A block of data:
+++++

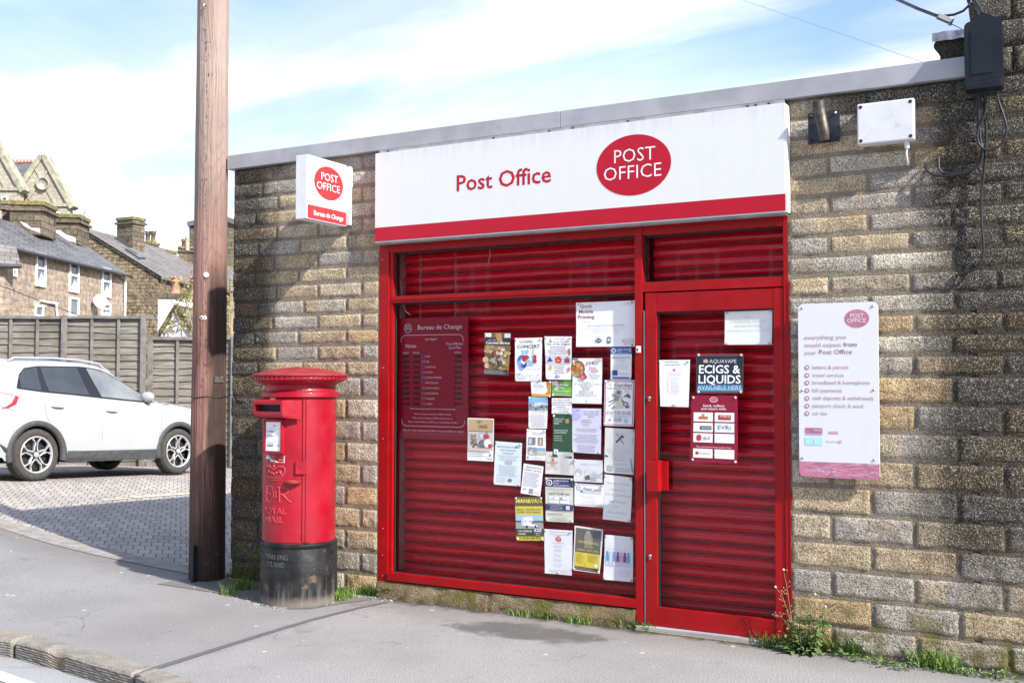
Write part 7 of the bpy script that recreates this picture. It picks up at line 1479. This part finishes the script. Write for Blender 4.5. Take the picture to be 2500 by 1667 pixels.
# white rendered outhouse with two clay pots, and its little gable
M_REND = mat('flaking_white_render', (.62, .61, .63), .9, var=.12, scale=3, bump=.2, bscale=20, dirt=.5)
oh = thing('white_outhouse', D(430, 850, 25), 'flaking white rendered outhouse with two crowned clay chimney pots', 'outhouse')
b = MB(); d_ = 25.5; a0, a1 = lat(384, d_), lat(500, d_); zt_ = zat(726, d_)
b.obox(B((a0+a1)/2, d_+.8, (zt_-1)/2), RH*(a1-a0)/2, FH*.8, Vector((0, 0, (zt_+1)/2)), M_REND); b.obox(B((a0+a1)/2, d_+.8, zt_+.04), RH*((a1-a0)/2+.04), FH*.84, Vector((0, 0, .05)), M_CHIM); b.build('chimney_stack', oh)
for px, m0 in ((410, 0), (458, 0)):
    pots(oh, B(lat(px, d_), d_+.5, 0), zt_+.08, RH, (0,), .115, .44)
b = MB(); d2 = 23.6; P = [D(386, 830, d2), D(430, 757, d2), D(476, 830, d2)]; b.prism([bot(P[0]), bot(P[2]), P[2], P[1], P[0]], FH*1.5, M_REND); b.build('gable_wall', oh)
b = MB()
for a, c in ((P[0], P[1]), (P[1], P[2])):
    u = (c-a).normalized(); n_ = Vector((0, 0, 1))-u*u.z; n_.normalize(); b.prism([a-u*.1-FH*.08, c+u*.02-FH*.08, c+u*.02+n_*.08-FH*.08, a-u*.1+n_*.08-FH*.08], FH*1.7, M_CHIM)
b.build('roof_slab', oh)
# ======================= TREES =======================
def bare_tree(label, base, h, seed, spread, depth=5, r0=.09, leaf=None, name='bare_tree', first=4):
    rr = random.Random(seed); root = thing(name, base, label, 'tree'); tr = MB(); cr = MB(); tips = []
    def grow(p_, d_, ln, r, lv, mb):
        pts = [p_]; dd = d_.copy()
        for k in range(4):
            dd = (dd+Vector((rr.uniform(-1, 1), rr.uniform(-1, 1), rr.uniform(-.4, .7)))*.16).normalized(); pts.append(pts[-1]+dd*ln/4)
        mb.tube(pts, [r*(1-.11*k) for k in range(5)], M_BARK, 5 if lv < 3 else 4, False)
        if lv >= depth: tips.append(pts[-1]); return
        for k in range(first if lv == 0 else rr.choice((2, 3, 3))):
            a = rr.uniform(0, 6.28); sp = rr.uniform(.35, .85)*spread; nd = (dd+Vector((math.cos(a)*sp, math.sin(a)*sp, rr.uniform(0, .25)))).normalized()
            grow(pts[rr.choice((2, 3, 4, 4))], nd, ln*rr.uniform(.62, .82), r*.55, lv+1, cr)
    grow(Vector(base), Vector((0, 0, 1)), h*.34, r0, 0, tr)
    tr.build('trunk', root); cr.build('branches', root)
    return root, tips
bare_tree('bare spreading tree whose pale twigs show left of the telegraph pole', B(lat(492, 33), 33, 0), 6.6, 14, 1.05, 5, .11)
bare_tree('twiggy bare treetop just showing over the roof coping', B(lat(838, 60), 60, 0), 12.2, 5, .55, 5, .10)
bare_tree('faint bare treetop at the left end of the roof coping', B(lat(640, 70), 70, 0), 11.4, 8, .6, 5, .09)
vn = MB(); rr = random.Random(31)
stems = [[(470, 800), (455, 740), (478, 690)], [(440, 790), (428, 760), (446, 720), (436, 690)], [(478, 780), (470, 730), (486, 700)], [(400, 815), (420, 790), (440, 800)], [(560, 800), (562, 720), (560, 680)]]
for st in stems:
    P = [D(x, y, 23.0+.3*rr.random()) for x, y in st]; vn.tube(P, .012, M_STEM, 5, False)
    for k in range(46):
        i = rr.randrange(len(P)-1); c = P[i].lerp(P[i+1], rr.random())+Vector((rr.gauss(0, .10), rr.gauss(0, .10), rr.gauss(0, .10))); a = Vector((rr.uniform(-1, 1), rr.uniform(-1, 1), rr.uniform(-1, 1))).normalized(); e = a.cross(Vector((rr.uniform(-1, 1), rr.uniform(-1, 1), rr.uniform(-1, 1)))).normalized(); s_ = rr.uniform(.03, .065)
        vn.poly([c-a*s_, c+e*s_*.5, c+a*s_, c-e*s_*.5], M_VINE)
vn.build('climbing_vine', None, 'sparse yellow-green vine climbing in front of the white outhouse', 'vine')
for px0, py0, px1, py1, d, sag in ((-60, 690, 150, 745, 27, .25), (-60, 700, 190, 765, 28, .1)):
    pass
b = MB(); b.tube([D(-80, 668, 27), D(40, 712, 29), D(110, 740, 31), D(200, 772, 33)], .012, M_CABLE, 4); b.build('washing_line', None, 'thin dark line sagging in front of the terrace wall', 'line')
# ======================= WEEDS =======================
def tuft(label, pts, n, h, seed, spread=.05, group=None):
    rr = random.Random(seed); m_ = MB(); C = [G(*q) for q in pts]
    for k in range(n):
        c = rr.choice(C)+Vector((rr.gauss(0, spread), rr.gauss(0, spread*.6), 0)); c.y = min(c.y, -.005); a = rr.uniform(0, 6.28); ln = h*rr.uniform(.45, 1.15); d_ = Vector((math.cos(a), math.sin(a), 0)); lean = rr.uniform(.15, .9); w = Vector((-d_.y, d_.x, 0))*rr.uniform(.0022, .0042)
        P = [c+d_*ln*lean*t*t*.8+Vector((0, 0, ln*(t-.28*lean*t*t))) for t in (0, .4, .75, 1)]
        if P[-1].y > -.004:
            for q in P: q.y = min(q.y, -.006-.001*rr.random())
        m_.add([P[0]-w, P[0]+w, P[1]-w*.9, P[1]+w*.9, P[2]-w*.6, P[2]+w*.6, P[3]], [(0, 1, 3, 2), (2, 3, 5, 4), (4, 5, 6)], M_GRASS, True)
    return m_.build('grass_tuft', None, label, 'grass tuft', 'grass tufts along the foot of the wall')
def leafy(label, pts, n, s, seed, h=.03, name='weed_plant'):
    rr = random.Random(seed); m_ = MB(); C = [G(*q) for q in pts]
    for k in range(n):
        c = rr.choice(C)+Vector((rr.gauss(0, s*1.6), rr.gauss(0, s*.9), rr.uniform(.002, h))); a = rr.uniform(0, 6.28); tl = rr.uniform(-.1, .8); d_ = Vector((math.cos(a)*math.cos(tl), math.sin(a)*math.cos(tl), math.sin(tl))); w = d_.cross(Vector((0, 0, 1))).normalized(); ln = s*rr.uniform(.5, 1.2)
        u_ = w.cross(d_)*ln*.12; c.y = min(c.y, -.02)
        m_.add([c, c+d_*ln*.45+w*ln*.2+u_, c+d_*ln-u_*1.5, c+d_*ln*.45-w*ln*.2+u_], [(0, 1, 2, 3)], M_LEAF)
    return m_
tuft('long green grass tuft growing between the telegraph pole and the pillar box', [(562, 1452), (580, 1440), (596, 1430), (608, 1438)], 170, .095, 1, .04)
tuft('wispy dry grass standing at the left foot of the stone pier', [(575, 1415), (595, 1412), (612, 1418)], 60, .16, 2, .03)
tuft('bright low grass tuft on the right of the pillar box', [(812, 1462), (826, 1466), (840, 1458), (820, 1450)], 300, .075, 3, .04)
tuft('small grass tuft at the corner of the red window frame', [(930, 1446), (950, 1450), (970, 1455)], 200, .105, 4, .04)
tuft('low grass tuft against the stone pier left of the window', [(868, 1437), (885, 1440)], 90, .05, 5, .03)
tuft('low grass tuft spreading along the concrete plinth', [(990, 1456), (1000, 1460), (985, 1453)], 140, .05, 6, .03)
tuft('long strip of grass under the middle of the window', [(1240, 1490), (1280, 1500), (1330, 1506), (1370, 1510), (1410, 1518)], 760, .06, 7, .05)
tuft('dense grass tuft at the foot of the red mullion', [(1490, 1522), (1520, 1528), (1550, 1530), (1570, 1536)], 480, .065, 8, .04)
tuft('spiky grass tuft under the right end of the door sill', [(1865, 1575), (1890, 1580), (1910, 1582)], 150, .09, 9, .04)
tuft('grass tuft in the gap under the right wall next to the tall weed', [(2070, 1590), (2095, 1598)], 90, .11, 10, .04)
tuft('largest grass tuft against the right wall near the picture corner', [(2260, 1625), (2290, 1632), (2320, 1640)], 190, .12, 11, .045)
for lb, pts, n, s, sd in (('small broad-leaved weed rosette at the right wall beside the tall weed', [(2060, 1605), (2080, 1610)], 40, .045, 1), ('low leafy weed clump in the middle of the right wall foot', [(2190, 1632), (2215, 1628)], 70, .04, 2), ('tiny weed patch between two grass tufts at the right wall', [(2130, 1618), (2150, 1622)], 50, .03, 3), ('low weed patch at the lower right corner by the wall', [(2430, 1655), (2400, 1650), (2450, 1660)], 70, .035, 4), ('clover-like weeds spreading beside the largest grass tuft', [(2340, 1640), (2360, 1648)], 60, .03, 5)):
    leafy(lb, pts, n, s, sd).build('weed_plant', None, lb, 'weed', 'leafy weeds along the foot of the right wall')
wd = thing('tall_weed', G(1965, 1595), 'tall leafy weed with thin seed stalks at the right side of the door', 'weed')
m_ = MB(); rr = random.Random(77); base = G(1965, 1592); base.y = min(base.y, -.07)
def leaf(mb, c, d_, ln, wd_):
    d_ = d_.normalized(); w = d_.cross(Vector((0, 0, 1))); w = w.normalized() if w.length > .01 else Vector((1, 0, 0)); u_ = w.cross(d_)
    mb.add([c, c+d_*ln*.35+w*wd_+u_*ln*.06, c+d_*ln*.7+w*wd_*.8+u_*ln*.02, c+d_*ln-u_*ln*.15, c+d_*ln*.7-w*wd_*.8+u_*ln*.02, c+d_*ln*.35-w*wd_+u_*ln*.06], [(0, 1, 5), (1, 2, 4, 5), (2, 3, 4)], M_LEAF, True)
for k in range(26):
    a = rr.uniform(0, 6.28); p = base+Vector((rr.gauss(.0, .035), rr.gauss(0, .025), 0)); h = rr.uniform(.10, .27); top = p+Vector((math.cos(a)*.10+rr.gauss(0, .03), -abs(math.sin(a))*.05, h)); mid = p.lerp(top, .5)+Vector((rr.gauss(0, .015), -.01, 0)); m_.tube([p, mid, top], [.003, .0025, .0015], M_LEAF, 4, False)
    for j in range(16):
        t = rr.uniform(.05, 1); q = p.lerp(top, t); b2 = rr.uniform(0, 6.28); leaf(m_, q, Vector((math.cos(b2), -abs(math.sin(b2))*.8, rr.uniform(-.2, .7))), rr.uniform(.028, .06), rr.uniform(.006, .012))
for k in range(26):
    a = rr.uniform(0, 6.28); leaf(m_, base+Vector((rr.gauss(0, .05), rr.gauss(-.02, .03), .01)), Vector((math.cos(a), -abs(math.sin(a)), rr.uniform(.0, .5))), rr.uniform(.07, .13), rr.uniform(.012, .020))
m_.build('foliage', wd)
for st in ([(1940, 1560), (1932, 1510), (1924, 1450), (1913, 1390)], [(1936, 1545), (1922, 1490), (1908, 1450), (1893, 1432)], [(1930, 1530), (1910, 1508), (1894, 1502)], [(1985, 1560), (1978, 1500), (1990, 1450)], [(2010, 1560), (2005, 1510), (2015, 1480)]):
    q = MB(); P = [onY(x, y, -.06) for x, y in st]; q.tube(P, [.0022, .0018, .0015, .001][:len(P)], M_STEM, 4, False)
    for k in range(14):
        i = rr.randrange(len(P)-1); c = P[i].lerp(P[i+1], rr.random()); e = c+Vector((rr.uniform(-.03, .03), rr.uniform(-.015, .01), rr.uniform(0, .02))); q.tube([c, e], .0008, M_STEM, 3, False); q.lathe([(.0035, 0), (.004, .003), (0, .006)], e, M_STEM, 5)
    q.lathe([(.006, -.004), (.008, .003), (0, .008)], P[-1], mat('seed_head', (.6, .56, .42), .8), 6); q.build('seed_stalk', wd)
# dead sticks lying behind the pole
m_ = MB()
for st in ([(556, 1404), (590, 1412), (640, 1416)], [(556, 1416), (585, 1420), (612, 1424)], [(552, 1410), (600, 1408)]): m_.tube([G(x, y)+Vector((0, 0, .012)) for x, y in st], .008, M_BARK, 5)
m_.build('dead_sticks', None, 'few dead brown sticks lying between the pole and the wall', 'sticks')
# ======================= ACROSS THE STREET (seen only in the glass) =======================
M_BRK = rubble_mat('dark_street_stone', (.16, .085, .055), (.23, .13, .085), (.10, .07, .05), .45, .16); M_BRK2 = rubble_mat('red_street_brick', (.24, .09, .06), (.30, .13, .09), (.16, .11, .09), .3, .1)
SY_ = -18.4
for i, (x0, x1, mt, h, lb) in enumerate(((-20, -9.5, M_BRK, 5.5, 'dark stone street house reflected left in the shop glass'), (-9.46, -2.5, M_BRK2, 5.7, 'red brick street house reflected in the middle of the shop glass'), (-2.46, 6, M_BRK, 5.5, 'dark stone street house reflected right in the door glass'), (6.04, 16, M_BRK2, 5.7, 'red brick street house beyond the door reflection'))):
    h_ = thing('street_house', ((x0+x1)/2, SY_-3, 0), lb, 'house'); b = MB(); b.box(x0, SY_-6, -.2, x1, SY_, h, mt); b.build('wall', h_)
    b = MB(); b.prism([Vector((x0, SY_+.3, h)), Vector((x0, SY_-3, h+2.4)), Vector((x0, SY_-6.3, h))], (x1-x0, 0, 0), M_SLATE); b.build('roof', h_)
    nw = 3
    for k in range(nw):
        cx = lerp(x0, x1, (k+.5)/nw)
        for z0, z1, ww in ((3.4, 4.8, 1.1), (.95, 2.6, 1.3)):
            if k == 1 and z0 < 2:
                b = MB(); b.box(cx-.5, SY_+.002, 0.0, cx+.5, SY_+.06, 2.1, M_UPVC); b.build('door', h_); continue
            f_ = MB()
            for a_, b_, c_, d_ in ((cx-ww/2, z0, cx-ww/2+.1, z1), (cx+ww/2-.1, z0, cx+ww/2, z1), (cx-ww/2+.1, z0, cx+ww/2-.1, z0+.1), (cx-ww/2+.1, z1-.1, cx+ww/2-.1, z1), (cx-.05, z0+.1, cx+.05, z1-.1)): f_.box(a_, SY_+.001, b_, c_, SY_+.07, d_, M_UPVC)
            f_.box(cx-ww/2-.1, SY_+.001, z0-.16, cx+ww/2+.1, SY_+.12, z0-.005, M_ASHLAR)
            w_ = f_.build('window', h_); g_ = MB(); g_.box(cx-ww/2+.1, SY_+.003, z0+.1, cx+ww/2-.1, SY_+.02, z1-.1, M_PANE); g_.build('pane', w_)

+++++

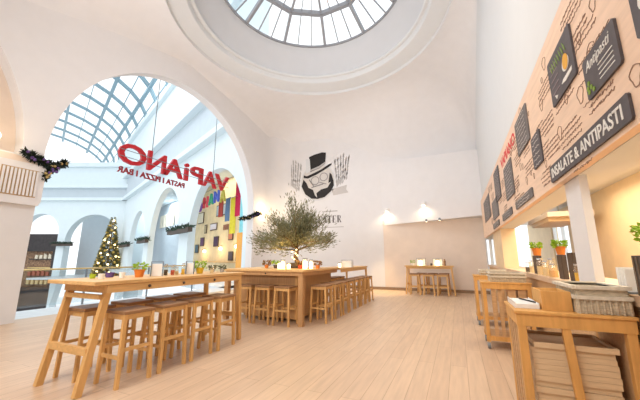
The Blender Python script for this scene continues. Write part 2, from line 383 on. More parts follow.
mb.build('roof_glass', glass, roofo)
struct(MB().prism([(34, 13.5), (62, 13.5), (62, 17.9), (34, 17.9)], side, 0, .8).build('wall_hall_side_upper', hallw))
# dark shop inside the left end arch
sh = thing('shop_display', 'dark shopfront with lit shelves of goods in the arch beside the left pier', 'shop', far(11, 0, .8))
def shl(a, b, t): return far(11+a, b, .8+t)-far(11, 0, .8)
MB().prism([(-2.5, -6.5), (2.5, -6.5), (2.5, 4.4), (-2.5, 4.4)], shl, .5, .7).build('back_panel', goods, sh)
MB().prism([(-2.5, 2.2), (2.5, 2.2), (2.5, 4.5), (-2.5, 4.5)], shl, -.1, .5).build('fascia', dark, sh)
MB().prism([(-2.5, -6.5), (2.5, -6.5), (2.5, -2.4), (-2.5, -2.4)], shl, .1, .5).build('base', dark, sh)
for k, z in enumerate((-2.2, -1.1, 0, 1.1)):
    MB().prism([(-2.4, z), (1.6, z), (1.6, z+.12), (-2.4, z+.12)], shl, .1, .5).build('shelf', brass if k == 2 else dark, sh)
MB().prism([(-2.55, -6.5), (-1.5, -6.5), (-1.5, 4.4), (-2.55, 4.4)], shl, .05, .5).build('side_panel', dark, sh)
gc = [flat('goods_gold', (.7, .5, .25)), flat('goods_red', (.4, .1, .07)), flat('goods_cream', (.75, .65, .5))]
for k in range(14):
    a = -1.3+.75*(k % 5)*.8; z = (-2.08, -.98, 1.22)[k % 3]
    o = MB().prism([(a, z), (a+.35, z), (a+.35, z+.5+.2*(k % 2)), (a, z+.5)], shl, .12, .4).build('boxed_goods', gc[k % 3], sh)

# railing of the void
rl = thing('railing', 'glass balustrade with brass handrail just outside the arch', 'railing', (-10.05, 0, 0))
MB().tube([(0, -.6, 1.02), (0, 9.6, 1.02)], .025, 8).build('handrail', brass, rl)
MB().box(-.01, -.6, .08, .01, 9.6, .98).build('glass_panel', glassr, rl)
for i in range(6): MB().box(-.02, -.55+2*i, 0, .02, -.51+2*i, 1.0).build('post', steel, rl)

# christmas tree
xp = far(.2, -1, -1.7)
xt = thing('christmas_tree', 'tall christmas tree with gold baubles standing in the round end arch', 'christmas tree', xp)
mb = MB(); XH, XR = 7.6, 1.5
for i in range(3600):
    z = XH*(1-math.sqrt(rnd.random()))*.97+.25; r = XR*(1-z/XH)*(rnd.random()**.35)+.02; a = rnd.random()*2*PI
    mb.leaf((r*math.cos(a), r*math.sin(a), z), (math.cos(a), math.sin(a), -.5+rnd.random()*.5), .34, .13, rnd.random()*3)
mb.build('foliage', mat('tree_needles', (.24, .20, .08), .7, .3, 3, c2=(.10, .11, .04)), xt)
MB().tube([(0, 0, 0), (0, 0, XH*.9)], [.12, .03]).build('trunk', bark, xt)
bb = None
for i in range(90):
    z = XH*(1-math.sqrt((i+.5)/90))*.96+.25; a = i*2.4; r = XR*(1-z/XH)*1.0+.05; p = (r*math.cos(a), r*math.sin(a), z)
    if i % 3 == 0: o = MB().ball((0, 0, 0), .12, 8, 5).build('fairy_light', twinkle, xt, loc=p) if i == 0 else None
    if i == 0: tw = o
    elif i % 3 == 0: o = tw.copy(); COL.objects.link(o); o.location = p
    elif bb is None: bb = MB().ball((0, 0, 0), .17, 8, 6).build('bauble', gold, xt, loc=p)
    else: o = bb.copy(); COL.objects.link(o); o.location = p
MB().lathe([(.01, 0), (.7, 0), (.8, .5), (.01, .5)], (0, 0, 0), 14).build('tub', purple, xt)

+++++

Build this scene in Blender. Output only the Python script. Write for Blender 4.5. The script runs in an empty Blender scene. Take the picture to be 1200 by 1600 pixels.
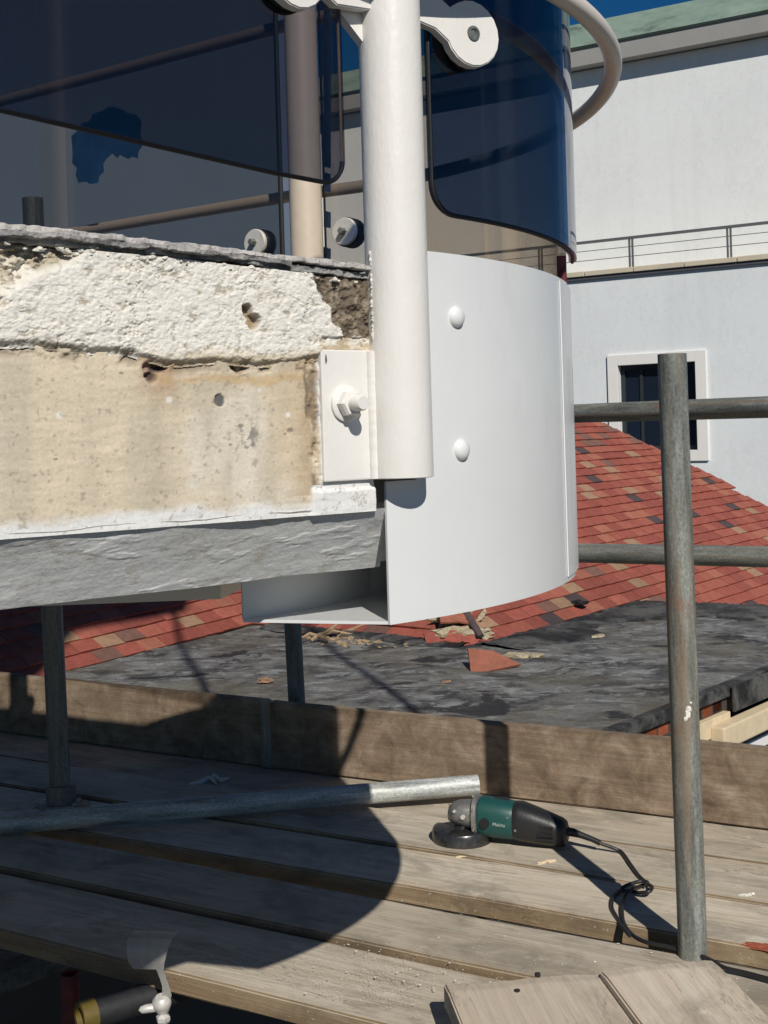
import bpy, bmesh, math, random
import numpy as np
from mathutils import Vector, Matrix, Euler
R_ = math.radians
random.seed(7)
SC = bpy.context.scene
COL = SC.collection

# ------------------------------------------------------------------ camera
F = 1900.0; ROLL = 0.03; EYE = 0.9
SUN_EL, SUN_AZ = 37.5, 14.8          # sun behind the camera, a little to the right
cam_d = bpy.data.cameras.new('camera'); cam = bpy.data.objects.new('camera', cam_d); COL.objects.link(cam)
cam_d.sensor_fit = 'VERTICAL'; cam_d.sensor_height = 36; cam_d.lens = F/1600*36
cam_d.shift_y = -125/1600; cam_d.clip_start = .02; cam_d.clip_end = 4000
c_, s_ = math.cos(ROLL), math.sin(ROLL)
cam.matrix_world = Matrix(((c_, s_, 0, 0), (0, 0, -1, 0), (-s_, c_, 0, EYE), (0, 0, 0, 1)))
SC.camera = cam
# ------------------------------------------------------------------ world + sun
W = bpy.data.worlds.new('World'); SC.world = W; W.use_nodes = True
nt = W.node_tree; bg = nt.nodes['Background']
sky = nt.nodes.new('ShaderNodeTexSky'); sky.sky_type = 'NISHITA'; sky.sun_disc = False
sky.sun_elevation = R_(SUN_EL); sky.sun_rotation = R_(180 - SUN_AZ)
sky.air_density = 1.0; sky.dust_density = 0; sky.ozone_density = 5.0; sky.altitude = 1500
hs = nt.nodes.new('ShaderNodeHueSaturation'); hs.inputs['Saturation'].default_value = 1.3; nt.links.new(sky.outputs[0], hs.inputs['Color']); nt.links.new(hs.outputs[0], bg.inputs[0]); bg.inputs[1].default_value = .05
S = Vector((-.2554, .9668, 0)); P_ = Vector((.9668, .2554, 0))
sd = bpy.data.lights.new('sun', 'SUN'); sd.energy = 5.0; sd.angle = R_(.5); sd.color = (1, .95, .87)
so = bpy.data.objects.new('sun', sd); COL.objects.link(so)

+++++

Task details: Only the lines from "Build this scene" through "COL = SC.collection" should appear in your output, copied exactly with both end lines, and with no pictures.

Right answer:
Build this scene in Blender. Output only the Python script. Write for Blender 4.5. The script runs in an empty Blender scene. Take the picture to be 1200 by 1600 pixels.
import bpy, bmesh, math, random
import numpy as np
from mathutils import Vector, Matrix, Euler
R_ = math.radians
random.seed(7)
SC = bpy.context.scene
COL = SC.collection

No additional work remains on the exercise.